Friday 14 January 2011

On DVD: "Into Eternity"

Into Eternity is a strikingly framed bit of forward planning from director Michael Madsen (not that one), subtitled "A Film for the Future", and perhaps alone among movies in having been made with the specific intent of being buried in a time capsule and viewed at a later date. Madsen, a Danish documentarist, takes as his subject nuclear energy - an increasingly popular solution to our current energy woes, yet one that, for all its claimed efficiency, leaves behind an amount of unprocessable waste. There are, we learn, 250,000 tonnes of this dotted around the planet at the present time, a figure set to increase as our own government's nuclear energy program gears up in earnest. This stuff doesn't go away - rather, it hangs around for 100,000 years being all, you know, deadly and shit. In other words: you can't just take it down the tip.

So where do we put it? The answer - at least for the Finnish government - is Onkalo, a specially built facility in the snowy wastes designed to store this lethal cast-off in water tanks below ground. The intention is to fill these tanks, then seal the building in the year 2100, while mankind waits for this material to break itself down/stop glowing green/whatever it is nuclear waste actually does. Interviews with (some admirably calm) bureaucrats and administrators eke out a collective fear of human intrusion - that future generations may stumble upon this fizzing Pandora's box, and unknowingly expose both themselves and their contemporaries to a force they won't have felt the like of. 100,000 years is a lot of time for curiosity to kill the cat, after all, but also for human modes of communication to change; in millennia to come, a simple "KEEP OUT" sign may suffice only as much as, say, those crude stick figures our forefathers left painted for us on the walls of certain caves.
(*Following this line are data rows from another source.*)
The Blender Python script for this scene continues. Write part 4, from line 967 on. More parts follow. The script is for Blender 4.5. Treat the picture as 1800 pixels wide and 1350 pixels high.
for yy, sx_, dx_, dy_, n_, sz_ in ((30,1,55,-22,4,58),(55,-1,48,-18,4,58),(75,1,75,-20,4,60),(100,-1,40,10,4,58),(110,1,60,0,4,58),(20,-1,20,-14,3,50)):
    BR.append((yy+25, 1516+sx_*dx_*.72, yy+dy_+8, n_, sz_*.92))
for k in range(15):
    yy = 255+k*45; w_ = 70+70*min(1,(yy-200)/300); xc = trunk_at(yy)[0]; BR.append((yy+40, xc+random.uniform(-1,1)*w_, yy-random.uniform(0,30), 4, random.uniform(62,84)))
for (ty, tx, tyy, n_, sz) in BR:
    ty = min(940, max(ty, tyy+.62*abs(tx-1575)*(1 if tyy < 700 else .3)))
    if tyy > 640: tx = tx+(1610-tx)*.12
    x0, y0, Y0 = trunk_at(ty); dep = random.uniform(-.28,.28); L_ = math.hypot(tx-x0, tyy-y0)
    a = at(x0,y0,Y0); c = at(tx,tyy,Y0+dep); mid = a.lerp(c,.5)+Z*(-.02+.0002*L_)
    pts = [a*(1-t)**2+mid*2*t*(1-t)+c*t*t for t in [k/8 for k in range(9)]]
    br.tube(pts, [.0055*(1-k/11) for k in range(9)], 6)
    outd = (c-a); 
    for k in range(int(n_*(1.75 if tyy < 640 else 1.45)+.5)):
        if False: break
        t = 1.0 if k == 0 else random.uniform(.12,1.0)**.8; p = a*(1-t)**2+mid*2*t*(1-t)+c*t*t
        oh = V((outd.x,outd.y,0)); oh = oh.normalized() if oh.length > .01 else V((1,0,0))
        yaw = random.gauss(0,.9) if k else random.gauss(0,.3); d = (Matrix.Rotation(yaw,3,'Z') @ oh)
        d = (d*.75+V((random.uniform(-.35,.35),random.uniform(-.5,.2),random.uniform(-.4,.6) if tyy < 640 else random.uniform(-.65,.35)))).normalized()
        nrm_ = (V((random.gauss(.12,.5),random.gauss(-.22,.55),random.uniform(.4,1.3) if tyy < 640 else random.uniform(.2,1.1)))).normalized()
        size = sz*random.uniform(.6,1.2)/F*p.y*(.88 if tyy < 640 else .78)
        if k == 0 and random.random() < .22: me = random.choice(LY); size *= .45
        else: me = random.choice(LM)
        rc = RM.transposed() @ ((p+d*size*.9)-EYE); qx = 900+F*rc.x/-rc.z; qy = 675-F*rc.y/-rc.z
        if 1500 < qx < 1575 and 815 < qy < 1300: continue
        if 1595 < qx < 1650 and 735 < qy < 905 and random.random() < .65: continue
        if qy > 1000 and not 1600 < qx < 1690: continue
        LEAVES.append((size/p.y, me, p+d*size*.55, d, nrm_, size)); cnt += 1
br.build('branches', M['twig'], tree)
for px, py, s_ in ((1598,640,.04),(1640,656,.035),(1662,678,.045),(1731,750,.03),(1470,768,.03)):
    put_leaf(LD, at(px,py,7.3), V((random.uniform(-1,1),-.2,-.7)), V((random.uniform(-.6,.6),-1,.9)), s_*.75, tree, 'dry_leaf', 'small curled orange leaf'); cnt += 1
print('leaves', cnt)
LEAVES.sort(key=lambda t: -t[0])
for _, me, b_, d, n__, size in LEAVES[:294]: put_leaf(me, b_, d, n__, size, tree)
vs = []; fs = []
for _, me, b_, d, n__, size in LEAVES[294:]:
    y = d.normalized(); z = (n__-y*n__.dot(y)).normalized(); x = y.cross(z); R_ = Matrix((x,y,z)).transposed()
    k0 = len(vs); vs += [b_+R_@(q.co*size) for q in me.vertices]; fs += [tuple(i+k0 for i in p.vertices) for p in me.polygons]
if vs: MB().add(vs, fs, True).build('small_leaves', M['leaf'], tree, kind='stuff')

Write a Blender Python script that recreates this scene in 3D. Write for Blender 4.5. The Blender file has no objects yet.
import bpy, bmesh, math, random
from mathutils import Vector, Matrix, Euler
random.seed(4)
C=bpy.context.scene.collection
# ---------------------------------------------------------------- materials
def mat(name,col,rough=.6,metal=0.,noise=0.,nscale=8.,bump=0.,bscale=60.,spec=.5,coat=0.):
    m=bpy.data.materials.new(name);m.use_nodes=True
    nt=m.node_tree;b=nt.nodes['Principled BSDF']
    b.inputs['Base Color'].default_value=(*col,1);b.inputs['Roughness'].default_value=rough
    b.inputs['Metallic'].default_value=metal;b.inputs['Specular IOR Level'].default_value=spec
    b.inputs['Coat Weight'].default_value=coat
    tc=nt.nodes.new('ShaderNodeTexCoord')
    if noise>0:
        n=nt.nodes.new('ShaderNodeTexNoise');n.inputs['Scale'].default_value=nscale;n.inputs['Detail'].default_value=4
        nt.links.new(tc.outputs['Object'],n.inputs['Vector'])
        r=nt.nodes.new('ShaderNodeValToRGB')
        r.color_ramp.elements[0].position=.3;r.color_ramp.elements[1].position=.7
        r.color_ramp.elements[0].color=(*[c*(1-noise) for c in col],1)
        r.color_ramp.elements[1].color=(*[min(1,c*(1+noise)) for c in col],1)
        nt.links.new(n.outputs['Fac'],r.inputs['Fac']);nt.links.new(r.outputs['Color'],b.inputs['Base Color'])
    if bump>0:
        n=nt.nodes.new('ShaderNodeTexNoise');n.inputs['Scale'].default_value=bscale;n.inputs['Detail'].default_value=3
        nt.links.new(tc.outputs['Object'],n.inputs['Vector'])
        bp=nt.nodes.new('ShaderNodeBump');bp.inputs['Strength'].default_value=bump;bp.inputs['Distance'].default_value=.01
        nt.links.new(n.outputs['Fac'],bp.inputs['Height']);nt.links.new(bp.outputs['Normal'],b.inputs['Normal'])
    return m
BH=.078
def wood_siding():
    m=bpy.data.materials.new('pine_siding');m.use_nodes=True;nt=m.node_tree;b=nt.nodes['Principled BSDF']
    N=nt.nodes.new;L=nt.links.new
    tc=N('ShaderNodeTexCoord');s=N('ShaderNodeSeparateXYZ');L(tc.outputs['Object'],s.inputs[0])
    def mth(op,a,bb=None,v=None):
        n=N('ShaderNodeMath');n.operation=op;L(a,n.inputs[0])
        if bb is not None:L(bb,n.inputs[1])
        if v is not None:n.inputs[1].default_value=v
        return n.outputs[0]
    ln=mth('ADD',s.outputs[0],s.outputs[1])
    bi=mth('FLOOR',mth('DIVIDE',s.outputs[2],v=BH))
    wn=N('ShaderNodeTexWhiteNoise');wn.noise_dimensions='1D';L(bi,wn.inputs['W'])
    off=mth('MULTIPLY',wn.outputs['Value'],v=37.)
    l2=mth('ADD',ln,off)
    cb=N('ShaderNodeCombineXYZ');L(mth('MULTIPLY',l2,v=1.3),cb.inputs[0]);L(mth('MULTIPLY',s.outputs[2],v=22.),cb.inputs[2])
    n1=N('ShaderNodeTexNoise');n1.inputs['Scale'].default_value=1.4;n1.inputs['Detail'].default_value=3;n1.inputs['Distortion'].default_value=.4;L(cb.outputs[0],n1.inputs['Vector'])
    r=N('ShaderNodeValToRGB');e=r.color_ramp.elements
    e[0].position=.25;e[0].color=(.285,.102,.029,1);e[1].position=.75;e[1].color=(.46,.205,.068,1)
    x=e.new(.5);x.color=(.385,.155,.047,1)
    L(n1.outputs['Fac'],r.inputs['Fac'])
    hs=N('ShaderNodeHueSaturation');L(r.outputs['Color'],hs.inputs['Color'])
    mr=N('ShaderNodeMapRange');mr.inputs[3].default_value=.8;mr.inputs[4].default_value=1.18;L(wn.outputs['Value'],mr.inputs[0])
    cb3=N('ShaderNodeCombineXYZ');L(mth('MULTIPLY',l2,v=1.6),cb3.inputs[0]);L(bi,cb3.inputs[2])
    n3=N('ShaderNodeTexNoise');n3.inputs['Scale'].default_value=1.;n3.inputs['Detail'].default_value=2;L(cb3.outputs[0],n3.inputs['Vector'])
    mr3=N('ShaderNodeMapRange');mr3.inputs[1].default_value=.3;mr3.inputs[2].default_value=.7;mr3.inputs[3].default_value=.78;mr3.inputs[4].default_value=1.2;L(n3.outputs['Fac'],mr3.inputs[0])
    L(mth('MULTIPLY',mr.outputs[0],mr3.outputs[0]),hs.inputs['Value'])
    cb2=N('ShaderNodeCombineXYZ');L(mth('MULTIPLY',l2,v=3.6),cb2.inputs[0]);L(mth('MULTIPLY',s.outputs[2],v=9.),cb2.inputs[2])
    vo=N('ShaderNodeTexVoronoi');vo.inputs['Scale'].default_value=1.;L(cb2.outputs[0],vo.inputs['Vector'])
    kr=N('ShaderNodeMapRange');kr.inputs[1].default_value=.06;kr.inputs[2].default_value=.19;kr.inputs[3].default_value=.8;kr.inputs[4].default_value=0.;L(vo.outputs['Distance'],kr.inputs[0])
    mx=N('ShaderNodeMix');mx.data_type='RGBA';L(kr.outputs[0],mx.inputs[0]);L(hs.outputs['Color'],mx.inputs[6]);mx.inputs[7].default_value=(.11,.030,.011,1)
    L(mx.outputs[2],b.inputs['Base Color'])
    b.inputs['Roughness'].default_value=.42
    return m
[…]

If you'll sanction a pun within the context of a film of the utmost Scandinavian seriousness, you can see the Onkalo architects' problem: they've been obliged to embark upon a work for the ages, bearing in mind there may come a time when there's no Finnish in sight. Madsen adds an extra layer of discombobulating spookiness with his own narration, addressed not to you or I, but to the future inhabitants of Earth - it's just one way of getting us to look and think ahead. "Time moves very, very quickly above the ground, but very slowly in the rock," one of the project's chief engineers observes - a philosophical distinction Madsen's elegant, Kubrickian-Herzogian tour of the facility's subterranean depths only bears out: by the time the camera happens across a moose taking a dump in the woods above, we're thinking in terms of future fossils, and not fresh faeces. In a hundred, a thousand or 100,000 years, the film's content might seem as prosaic as any other public information broadcast; for the time being, Madsen confronts us with a scenario that - however much it might play like astounding science fiction - is in fact entirely and awesomely real.

Into Eternity is available on DVD from Monday.